After learning about these other incidents, I took it to the administration at Windemere Middle School. I had to type multiple reports of my experience and talk to my counselor. I had to give a verbal statement to the police.

I never heard back.

Months passed and it was finally my eighth grade graduation. Among all the speeches and announcements, my principal told everyone that the same teacher I’d complained about was retiring. Amid the applause, I felt a stab in my gut. 

How could this horrible man be celebrated? How is it fair that he gets to retire properly after harassing God knows how many girls in that time? Why does he get to be free from it, when every girl he did this to will always remember?

I remember reading, not too long ago, about other girls with the same exact story, in the same school district as me. I remember that old wound opening up again, and I remember realizing that this wasn’t just a one-off incident. No,  San Ramon Valley Unified School District (SRVUSD) has a pattern of dismissing reports on teachers who have sexually abused students.

Take Nicholas Moseby, who is facing child molestation charges at San Ramon Valley High School. When authorities looked into the details of the case, they found that key reports in the case had gone missing. These were reports of girls who complained about Moseby’s inappropriate behavior, which were then dismissed.

The same thing happened in 2014, with Kevin Lopez, the prior California High School wrestling coach, who was charged with 20 felonies based on lewd acts with minors. Before Lopez was charged, one of his victims sent a lawsuit to the district. It was rejected. 

Within that report, there were allegations that the district didn’t notify authorities after learning of the situation. The report also mentioned that during Lopez’s high school days at CHS, the school didn’t report him hosting parties, soliciting alcohol from middle schoolers and sexually assaulting them.

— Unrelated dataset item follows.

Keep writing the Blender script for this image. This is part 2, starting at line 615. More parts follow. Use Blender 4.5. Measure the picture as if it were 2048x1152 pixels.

Instead, school officials decided to do their own search, rather than report this to the police as advised.

If SRVUSD had properly addressed these complaints, there could have been hundreds of students who wouldn’t have to live with the trauma they endured. Lives could have been changed. So much pain could have been avoided. But when the system ignores multiple students’ complaints and reports, how can justice be served? How is it fair that lives are ruined because the SRVUSD chooses to ignore red flags?

It isn’t about liking or disliking teachers. It has everything to do with wanting protection and a safe space that can at least try and guarantee sanctuary. Students shouldn’t have to worry about their teachers’ inappropriate behavior, and I shouldn’t have to write this article. We don’t deserve more, we just deserve better.